その中に、「中年になって、やっと、なりふりかまわず号泣できた」ことで、心が楽になるエピソードがありました。

映画「雨の日は会えない、晴れた日は君を想う」にも、自販機のチョコを買おうとしたけれど、故障で、お金を入れてもチョコが引っかかって出てこない」エピソードがあります。

この引っかかりこそ、「ディヴィスの心にもパイプ詰まりがあり、感情を上手く表現できない」という記号なのでしょう。それは仕事に「空虚」を感じていた世界観とも符合します。

あの時の、泣けないディヴィスにとっての「破壊」とは、「号泣」と同義語だったのです。

追記Ⅳ ( 「リアルに出現した大きな空虚」 ) 
2017/3/2 8:41 by さくらんぼ

>エリート銀行員のディヴィスがやってきた仕事は、受付嬢のような札束数えではありません。コンピューター上でのお金の移動や株の売買のようです。ある意味ネット社会(未来社会)の記号。でも彼はその仕事に空虚を感じていました。(追記Ⅱより)

でも、それは「ネットにある小さな空虚」でした。

これは、そんな彼が突然の事故で妻を失い、「リアルに出現した大きな空虚(喪失感)」に消化不良を起こした話。

この「空虚」こそが、変幻自在に形を変え、目をくらませて迫ってくる、リキッドメタルの「T2」、その本命の姿だったのかもしれません。

追記Ⅴ ( 「シングルマザーの一人息子」 ) 
2017/3/2 8:58 by さくらんぼ

>そして「シングルマザーの一人息子」も、「ターミネーターに出てくる少年」です。ともに中性的なカラー。(追記Ⅱより)

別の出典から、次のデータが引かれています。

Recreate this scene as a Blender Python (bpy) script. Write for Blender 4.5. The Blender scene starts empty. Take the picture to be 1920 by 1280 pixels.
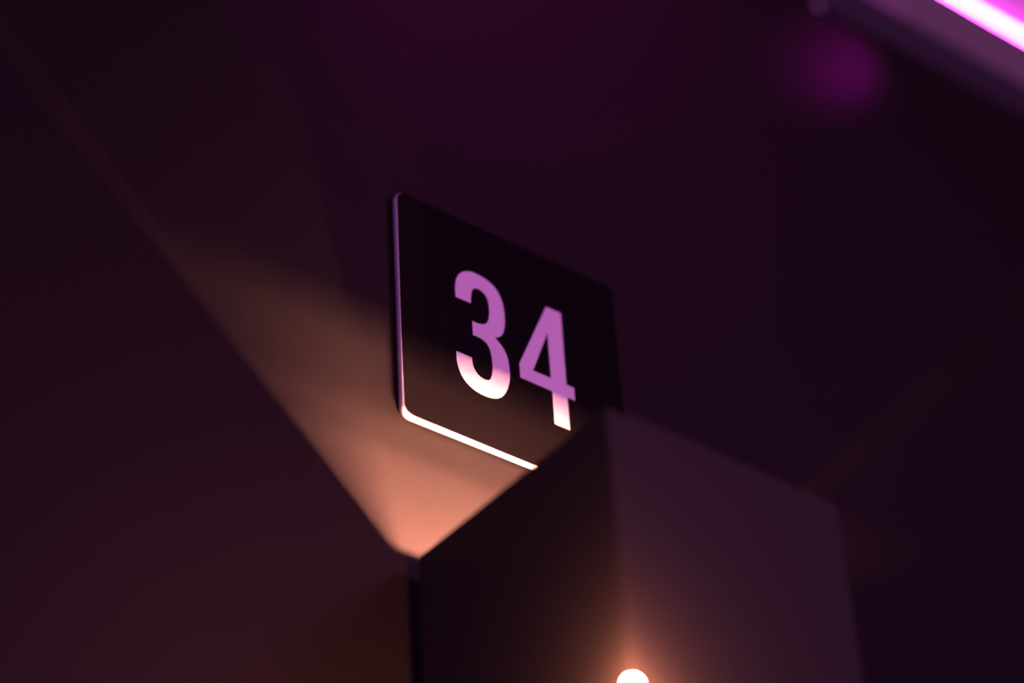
import bpy, bmesh, math
from mathutils import Matrix, Vector
C = bpy.context.scene.collection
sc = bpy.context.scene

# ------------------------------------------------------------------ camera
cam = bpy.data.cameras.new('camera'); cam_o = bpy.data.objects.new('camera', cam); C.objects.link(cam_o)
right = Vector((0.79473, -0.60471, -0.05230)); up = Vector((-0.34321, -0.51881, 0.78296))
R_ = right.normalized(); F_ = R_.cross(up).normalized(); U_ = F_.cross(R_).normalized()   # F_ points back from the view
CAMPOS = Vector((-0.88731, -1.19682, -1.11676))
cam_o.matrix_world = Matrix(((R_.x, U_.x, F_.x, CAMPOS.x), (R_.y, U_.y, F_.y, CAMPOS.y), (R_.z, U_.z, F_.z, CAMPOS.z), (0, 0, 0, 1)))
cam.sensor_width = 36.0; cam.lens = 5118 / 1920 * 36; cam.clip_start = .01; cam.clip_end = 50
cam.dof.use_dof = True; cam.dof.focus_distance = 1.91; cam.dof.aperture_fstop = 1.7
sc.camera = cam_o

# ------------------------------------------------------------------ world, lights, exposure
w = bpy.data.worlds.new('dim_room'); sc.world = w; w.use_nodes = True
w.node_tree.nodes['Background'].inputs['Color'].default_value = (.5, .2, .42, 1)
w.node_tree.nodes['Background'].inputs['Strength'].default_value = .012

def area_lamp(name, loc, aim, size, power, col, size_y=None, spread=180):
    l = bpy.data.lights.new(name, 'AREA'); l.energy = power; l.color = col
    l.shape = 'RECTANGLE' if size_y else 'DISK'; l.size = size; l.spread = math.radians(spread)
    if size_y: l.size_y = size_y
    o = bpy.data.objects.new(name, l); C.objects.link(o); o.location = loc
    o.rotation_euler = (Vector(aim) - Vector(loc)).to_track_quat('-Z', 'Y').to_euler()
    return o
# assumed magenta and violet area lamps outside the frame, added for the purple light
area_lamp('assumed_magenta_key', (.75, -1.5, .55), (.1, 0, 0), .6, 11, (1.0, .26, .86))
area_lamp('assumed_violet_side', (-1.2, -1.15, -.75), (-.1, 0, -.1), .5, 11, (.75, .2, 1.0))

def spot_lamp(name, loc, aim, power, col, angle, blend=1, rad=.02):
    l = bpy.data.lights.new(name, 'SPOT'); l.energy = power; l.color = col; l.spot_size = math.radians(angle); l.spot_blend = blend; l.shadow_soft_size = rad
    o = bpy.data.objects.new(name, l); C.objects.link(o); o.location = loc
    o.rotation_euler = (Vector(aim) - Vector(loc)).to_track_quat('-Z', 'Y').to_euler(); return o
spot_lamp('added_magenta_spot', (.605, -.085, .69), (.526, 0, .637), .75, (1, 0, .85), 52)  # added unseen spot, only there to make the soft magenta blob
spot_lamp('added_magenta_wash', (.2, -.45, .93), (.18, 0, .6), 8, (1, 0, .7), 60)  # added unseen spot for the faint magenta glow high on the wall

sc.view_settings.view_transform = 'Standard'; sc.view_settings.look = 'None'
sc.view_settings.exposure = 0; sc.view_settings.gamma = 1; sc.view_settings.use_curve_mapping = False
sc.cycles.use_denoising = True

# ------------------------------------------------------------------ materials
def mat(name, col, rough=.5, spec=.5, noise=0, scale=30, bump=0, coat=0):
    m = bpy.data.materials.new(name); m.use_nodes = True; nt = m.node_tree; b = nt.nodes['Principled BSDF']
    b.inputs['Roughness'].default_value = rough; b.inputs['Specular IOR Level'].default_value = spec
    b.inputs['Base Color'].default_value = (*col, 1); b.inputs['Coat Weight'].default_value = coat
    if noise or bump:
        tc = nt.nodes.new('ShaderNodeTexCoord'); n = nt.nodes.new('ShaderNodeTexNoise'); n.inputs['Scale'].default_value = scale
        n.inputs['Detail'].default_value = 5; nt.links.new(tc.outputs['Object'], n.inputs['Vector'])
        if noise:
            r = nt.nodes.new('ShaderNodeValToRGB')
            r.color_ramp.elements[0].color = (*[c * (1 - noise) for c in col], 1); r.color_ramp.elements[1].color = (*[c * (1 + noise) for c in col], 1)
            nt.links.new(n.outputs['Fac'], r.inputs['Fac']); nt.links.new(r.outputs['Color'], b.inputs['Base Color'])
        if bump:
            bm_ = nt.nodes.new('ShaderNodeBump'); bm_.inputs['Strength'].default_value = bump; bm_.inputs['Distance'].default_value = .001
            nt.links.new(n.outputs['Fac'], bm_.inputs['Height']); nt.links.new(bm_.outputs['Normal'], b.inputs['Normal'])
    return m
def glow(name, col, strength):
    m = bpy.data.materials.new(name); m.use_nodes = True; b = m.node_tree.nodes['Principled BSDF']
    b.inputs['Base Color'].default_value = (.8, .8, .8, 1)
    b.inputs['Emission Color'].default_value = (*col, 1); b.inputs['Emission Strength'].default_value = strength
    return m
def dusty(m):                                 # a few pale specks of dust on the paint
    nt = m.node_tree; b = nt.nodes['Principled BSDF']; src = b.inputs['Base Color'].links[0].from_socket
    tc = nt.nodes.new('ShaderNodeTexCoord'); v = nt.nodes.new('ShaderNodeTexVoronoi'); v.inputs['Scale'].default_value = 90
    lt = nt.nodes.new('ShaderNodeMath'); lt.operation = 'LESS_THAN'; lt.inputs[1].default_value = .06
    sep = nt.nodes.new('ShaderNodeSeparateColor'); gt = nt.nodes.new('ShaderNodeMath'); gt.operation = 'GREATER_THAN'; gt.inputs[1].default_value = .85
    mu = nt.nodes.new('ShaderNodeMath'); mu.operation = 'MULTIPLY'; mx = nt.nodes.new('ShaderNodeMix'); mx.data_type = 'RGBA'
    L = nt.links.new
    L(tc.outputs['Object'], v.inputs['Vector']); L(v.outputs['Distance'], lt.inputs[0]); L(v.outputs['Color'], sep.inputs[0]); L(sep.outputs[0], gt.inputs[0])
    L(lt.outputs[0], mu.inputs[0]); L(gt.outputs[0], mu.inputs[1]); L(mu.outputs[0], mx.inputs['Factor'])
    L(src, mx.inputs[6]); mx.inputs[7].default_value = (.024, .02, .018, 1); L(mx.outputs[2], b.inputs['Base Color'])
    return m
WALL = mat('dark_wall_paint', (.012, .0098, .0097), .6, .08, .05, 60, .03); dusty(WALL)
CEIL = mat('dark_ceiling_paint', (.02, .018, .016), .6, .1, .1, 40)
LEDGE = mat('grey_ledge_paint', (.18, .18, .18), .6, .2, .08, 60)
WHITE = mat('white_cove_paint', (.5, .5, .5), .7)
FLOOR = mat('dark_floor_carpet', (.03, .025, .028), .9, .1, .2, 200)
BOX = mat('charcoal_powder_coat', (.017, .0175, .0145), .6, .1, .06, 300, .04)
BLACK_IN = mat('matt_black_inside', (.012, .012, .012), .8, .1, .1, 80)
ACRYL = mat('gloss_black_acrylic', (.006, .0048, .0052), .15, .2, .1, 20)
EDGE = mat('pale_acrylic_edge', (.55, .55, .55), .4, .5, .08, 400)
DIGIT = mat('white_vinyl', (.85, .85, .85), .5, .3, .03, 150)
METAL = mat('brushed_aluminium', (.4, .4, .42), .35, .5, .1, 100)
NEON = glow('neon_glow', (1.0, .045, .90), 75)
LED2 = glow('warm_bulb_glow', (1.0, .27, .18), 9600)

# ------------------------------------------------------------------ helpers
def obj(name, bm, m, parent=None, smooth=False):
    me = bpy.data.meshes.new(name); bm.normal_update(); bm.to_mesh(me); bm.free()
    for x in (m if isinstance(m, (list, tuple)) else [m]): me.materials.append(x)
    if smooth: me.polygons.foreach_set('use_smooth', [True] * len(me.polygons))
    o = bpy.data.objects.new(name, me); C.objects.link(o)
    if parent:
        o.parent = parent; o.matrix_parent_inverse = Matrix.Translation(-parent.location)
    return o
def thing(name, loc, label, cat):
    o = bpy.data.objects.new(name, None); C.objects.link(o); o.location = loc; o.empty_display_size = .05
    o['label'] = label; o['category'] = cat; return o
def box(bm, x0, x1, y0, y1, z0, z1, bevel=0):
    r = bmesh.ops.create_cube(bm, size=1)
    bmesh.ops.transform(bm, verts=r['verts'], matrix=Matrix.Translation(((x0+x1)/2, (y0+y1)/2, (z0+z1)/2)) @ Matrix.Diagonal((x1-x0, y1-y0, z1-z0, 1)))
    if bevel:
        es = {e for v in r['verts'] for e in v.link_edges}
        bmesh.ops.bevel(bm, geom=list(es), offset=bevel, segments=2, affect='EDGES')
    return bm
def cyl(bm, a, b, r, seg=24):
    a, b = Vector(a), Vector(b); d = b - a
    q = d.to_track_quat('Z', 'Y').to_matrix().to_4x4()
    bmesh.ops.create_cone(bm, cap_ends=True, segments=seg, radius1=r, radius2=r, depth=d.length, matrix=Matrix.Translation((a+b)/2) @ q)
    return bm
def ball(bm, c, r, u=16, v=10):
    bmesh.ops.create_uvsphere(bm, u_segments=u, v_segments=v, radius=r, matrix=Matrix.Translation(c)); return bm
def struct(name, bm, m, label):
    o = obj(name, bm, m); o['kind'] = 'structure'; o['label'] = label; return o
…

彼の外面は男性ですが、内面は女性かもしれません。自分の事を「ゲイかもしれない」と人知れず悩んでいた彼もまた、「自分の中に男性がいない空虚を感じていた」のでしょう。

思春期は、普通の「初恋」でさえ、「なに、この不思議な気持ちは?」と悩むものらしいですね。

それなのに「自分はLGBTQかもしれない」という気持ちは、消化不良を起こしてもしかたないほどの混乱なのでしょう。

ディヴィスと二人で、仲良く家を破壊する意味がそこにあります。二人は共にT2と戦っていたのです。

追記Ⅵ ( 饅頭の話 ) 
2017/3/2 9:17 by さくらんぼ

たぶん小学校・低学年頃の話。大口あけて饅頭にかぶりつき、「甘い!」と思った次の瞬間、私は刺すような激痛を感じました。

すぐ横にいた母は私の形相を見て、「虫歯か」と一言。

でも、私は答える代わりに、持っていた「食べかけのまんじゅうを握りつぶした」のです。

幸せの絶頂期から突然地獄へ突き落された理不尽に怒っていました。涙が滲み出てきましたが、泣きはしませんでした。


(  最後までお読みいただき、ありがとうございました。